『鬱ごはん』施川ユウキ(秋田書店)
「個食化した自己」
本作は、主人公である就職浪人生・鬱野たけしが、一人ぼっちで鬱鬱としながら食事をとるそのプロセスばかりを描き出したマンガである。
今月(2013年7月)に紹介したマキヒロチ氏の『いつかティファニーで朝食を』(新潮社)と同様に若者の食事光景を扱った作品だが、比べるまでもなく、本作の方が圧倒的に暗い。
だが、『いつかティファニーで朝食を』が、28歳女子たちの自己の再生というリアリティを描き出した作品とするならば、本作もやはり説得力のあるリアリティを描き出した作品と言わざるを得ないのだろう。
前者が、(朝食)女子会を開ける程度に友だちに恵まれているのと比べ、本作の主人公にはめぼしい友だちがいない。その上、内定が決まらないままに大学を卒業して就職浪人生活に入ってしまったため、日常生活のほとんどを孤独に過ごさなければならない。
それでも、どうにか一人の人間の生活が営みうるのは、まさに現代の日本社会が徹底して個人化しているからなのだろう。いまや、ほとんどのことを、他者の手を煩わせることなく、自分だけですることが可能となっている(コンビニやスマホなどはそのための必須のインフラである)。

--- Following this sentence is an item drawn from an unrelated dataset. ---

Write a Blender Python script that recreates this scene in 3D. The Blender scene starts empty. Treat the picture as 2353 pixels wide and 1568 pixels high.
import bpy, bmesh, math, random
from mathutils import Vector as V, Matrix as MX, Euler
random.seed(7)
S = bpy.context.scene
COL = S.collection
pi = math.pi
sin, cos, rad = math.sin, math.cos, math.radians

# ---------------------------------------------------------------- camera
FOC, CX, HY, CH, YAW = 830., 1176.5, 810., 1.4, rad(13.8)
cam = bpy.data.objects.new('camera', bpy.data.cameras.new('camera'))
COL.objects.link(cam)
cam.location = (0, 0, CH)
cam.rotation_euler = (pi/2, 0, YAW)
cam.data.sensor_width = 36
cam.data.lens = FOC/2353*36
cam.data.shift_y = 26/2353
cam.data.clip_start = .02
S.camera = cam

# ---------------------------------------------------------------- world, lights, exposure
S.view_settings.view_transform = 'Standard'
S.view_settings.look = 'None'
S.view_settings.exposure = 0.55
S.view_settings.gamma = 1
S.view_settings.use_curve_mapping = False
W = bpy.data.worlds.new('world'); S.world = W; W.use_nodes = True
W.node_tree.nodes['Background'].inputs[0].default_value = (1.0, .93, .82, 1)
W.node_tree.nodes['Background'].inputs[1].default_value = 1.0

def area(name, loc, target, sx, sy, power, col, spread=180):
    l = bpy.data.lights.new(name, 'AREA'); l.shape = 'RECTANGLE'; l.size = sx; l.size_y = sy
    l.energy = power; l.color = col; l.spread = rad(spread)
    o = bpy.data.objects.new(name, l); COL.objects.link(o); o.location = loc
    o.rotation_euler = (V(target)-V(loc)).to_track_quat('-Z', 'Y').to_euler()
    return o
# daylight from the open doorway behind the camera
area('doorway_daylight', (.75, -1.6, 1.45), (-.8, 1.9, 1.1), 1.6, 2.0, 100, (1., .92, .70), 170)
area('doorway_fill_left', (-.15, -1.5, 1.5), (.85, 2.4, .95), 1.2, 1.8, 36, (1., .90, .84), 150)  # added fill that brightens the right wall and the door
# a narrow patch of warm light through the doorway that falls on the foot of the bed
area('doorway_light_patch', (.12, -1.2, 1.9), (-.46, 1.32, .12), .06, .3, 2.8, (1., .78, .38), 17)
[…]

だがいかに個人化した社会であっても、否応なしに「他者(ないしは他の存在)」と関わらなくてはならない行為もわずかに残されており、その代表こそが食事といえる。
「他の存在の命をもらって食事をしている」といった宗教的なメンタリティにまでならずとも、自分の肉体に対して、外部から物体が物理的に入ってくるプロセスは、やはり「他者」とのかかわりを通して、自己の存在を見つめ直させる機会とならざるを得ない。つまり食事こそ、個人化(した自己)と向き合わされる再帰的な過程なのだ。
だから本作で面白いのは、食事中に主人公が繰り広げる自己との対話だ。他に誰もいない部屋の中で、黒猫の形をした「妖精」と主人公が繰り広げる対話は、まさにG・H・ミードのいう「主我と客我」の概念を思わせるが、それが食事中にこそなされるというところが、まさに現代的なのだ。
現代社会における個食化という問題点を指摘した著作としては、岩村暢子氏の『変わる家族 変わる食卓』(勁草書房)などが知られているが、本作は、個食というプロセスそのものの内実を深く描いたものとして興味深く読める。
決して、明るく元気づけられるような内容ではないものの、深く考えさせられる作品として、本作をお勧めしたい。